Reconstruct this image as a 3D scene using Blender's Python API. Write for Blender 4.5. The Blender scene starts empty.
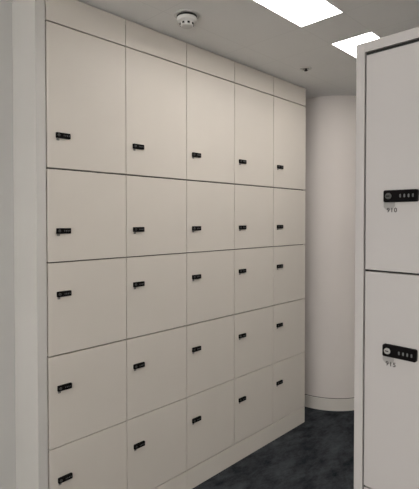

---

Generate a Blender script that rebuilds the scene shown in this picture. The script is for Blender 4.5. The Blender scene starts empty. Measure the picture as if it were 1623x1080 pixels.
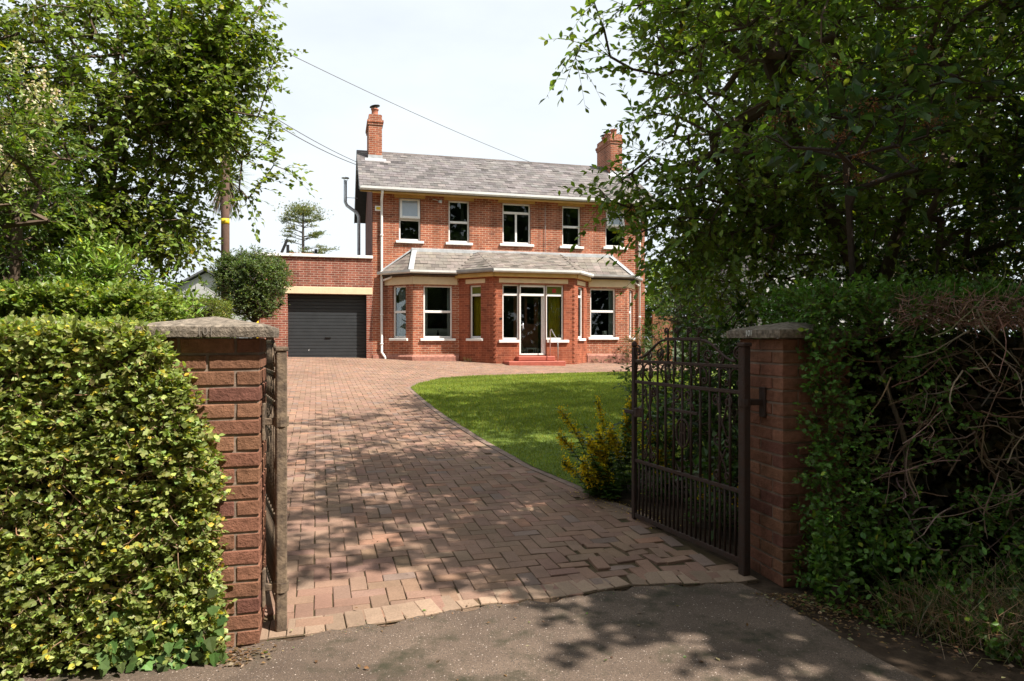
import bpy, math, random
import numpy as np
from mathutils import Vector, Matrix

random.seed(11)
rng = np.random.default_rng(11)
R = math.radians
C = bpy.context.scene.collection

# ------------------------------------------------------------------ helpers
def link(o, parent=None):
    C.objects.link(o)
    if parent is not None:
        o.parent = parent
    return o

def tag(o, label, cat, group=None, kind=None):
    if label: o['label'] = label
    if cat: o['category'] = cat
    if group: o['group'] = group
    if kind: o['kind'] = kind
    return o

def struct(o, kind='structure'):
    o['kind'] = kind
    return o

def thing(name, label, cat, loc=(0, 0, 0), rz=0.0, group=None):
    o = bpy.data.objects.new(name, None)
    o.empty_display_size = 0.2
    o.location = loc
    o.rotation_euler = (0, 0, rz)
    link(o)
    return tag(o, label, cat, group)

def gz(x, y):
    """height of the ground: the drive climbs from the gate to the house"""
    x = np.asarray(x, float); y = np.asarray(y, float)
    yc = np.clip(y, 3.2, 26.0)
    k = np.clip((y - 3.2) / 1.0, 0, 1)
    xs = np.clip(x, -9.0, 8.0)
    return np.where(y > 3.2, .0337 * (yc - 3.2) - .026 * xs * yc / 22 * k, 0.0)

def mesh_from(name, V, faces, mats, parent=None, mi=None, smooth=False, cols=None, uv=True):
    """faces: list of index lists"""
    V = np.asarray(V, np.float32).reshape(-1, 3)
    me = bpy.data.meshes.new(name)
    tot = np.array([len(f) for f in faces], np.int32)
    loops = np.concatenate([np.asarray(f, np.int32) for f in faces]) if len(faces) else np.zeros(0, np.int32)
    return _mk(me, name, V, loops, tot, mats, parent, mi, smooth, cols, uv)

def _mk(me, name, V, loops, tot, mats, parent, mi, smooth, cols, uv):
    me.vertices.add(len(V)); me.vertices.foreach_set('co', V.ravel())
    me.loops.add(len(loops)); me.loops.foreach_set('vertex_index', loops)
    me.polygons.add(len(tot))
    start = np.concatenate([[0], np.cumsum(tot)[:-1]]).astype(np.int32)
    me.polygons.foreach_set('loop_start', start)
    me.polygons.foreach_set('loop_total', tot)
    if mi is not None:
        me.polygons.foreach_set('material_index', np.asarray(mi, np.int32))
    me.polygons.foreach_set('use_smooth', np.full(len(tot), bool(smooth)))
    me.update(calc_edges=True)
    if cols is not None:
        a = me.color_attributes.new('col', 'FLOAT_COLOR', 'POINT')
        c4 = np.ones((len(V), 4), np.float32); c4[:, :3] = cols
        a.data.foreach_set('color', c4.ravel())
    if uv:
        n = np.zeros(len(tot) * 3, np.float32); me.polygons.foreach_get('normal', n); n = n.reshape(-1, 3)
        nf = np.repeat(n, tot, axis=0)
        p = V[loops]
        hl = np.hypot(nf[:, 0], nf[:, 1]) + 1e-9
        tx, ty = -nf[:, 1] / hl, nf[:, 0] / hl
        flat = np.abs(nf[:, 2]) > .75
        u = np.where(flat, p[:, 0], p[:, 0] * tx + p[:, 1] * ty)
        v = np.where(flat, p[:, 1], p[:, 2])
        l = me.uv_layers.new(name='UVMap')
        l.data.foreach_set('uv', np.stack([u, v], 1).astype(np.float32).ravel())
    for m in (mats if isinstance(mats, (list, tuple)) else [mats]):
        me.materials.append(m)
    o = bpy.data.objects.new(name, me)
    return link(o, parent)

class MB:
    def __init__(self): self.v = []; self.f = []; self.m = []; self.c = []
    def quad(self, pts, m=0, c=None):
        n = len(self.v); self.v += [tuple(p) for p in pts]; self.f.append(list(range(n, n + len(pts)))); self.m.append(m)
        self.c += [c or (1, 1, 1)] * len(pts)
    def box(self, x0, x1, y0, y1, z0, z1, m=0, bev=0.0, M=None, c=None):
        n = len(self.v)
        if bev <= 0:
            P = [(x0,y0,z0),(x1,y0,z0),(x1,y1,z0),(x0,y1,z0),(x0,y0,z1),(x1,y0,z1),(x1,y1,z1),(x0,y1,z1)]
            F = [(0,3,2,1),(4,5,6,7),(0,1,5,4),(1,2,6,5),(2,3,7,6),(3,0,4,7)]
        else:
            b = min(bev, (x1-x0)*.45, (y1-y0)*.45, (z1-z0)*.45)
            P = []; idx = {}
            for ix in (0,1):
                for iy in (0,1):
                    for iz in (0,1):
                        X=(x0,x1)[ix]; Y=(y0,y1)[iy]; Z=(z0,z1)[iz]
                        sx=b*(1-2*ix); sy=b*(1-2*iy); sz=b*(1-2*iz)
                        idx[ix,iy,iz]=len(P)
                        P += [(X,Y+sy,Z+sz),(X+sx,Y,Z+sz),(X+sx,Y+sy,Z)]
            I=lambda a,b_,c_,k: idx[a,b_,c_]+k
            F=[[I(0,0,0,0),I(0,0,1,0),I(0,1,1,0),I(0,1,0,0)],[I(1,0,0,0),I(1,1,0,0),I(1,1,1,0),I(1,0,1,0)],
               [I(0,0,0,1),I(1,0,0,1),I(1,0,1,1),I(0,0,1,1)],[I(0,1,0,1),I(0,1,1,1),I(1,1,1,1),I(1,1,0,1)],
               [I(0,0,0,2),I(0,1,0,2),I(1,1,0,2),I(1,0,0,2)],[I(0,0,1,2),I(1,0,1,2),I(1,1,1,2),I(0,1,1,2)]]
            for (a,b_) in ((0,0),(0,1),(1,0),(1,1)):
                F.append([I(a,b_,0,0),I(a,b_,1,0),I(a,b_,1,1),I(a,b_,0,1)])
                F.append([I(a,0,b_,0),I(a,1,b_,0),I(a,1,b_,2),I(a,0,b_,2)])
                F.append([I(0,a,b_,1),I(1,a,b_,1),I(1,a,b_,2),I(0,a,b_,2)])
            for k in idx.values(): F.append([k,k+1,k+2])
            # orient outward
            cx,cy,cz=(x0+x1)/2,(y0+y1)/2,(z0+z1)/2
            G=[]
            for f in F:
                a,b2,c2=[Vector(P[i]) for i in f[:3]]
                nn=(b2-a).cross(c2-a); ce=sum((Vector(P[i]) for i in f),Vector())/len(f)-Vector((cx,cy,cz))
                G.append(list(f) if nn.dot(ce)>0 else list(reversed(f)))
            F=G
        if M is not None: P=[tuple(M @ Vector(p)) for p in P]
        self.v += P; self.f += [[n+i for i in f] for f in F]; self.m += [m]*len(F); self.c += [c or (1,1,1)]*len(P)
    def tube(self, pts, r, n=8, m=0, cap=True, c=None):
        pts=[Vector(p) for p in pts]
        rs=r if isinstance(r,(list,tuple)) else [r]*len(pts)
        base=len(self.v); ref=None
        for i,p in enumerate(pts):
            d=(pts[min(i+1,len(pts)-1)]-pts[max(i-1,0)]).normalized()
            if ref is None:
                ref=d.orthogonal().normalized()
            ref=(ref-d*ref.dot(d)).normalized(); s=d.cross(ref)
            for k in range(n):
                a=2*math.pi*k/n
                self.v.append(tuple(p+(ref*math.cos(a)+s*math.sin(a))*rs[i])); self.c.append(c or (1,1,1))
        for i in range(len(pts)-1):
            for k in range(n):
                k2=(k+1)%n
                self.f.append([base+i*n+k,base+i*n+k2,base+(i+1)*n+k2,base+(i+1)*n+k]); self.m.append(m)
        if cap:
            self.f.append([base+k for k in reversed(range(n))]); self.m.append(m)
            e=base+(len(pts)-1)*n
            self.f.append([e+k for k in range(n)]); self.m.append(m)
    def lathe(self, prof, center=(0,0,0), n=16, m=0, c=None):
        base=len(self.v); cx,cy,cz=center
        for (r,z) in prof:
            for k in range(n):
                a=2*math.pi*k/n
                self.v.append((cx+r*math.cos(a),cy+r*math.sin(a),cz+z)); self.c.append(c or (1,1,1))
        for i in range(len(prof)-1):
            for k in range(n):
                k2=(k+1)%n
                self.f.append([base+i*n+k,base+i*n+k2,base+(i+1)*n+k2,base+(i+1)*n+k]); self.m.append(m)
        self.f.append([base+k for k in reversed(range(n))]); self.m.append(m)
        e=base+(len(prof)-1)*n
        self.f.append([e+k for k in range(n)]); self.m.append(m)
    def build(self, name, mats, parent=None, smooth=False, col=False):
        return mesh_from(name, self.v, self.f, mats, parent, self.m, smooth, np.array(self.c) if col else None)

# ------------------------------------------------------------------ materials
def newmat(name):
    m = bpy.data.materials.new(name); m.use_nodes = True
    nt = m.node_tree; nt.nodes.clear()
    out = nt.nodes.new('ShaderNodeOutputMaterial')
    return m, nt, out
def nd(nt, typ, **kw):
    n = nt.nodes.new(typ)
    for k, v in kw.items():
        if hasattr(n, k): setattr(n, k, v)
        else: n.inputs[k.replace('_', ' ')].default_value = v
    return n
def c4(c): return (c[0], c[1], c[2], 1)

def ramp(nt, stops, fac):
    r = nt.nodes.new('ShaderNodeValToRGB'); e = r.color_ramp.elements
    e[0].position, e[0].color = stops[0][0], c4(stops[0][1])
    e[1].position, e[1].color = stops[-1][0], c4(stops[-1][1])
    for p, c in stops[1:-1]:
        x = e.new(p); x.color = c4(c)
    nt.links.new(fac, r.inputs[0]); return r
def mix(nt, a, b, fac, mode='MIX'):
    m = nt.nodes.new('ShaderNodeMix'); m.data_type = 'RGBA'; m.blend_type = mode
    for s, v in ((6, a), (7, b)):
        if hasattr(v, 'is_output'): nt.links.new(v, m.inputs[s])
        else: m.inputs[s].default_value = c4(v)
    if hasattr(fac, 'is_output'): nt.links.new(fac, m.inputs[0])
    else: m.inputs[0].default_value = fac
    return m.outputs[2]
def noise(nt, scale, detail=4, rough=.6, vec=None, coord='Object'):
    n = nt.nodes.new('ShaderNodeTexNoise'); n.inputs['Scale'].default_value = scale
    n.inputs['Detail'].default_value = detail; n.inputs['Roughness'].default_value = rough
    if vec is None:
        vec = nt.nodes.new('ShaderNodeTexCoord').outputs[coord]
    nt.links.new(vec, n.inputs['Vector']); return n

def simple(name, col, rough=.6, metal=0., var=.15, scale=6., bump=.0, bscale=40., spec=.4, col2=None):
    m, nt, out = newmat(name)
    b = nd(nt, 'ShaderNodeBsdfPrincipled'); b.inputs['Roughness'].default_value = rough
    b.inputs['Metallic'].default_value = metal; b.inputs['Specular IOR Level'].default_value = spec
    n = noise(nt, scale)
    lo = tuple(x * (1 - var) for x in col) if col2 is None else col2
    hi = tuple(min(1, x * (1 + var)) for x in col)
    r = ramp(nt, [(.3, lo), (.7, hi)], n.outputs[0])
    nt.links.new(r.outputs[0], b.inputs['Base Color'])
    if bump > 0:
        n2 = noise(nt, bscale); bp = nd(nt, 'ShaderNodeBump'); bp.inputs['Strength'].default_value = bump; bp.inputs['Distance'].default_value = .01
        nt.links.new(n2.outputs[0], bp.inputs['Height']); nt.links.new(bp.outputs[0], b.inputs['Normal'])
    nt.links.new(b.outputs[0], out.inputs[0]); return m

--

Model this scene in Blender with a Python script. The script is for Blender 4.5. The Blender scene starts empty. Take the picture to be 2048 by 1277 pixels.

_Problem to solve:_ Reproduce, word for word, only the lines in the records above from the line with "Generate a Blender" through the line with "C = bpy.context.scene.collection", including both ends; omit the pictures.

_Answer for this exercise:_
Generate a Blender script that rebuilds the scene shown in this picture. The script is for Blender 4.5. The Blender scene starts empty. Measure the picture as if it were 1623x1080 pixels.
import bpy, math, random
import numpy as np
from mathutils import Vector, Matrix

random.seed(11)
rng = np.random.default_rng(11)
R = math.radians
C = bpy.context.scene.collection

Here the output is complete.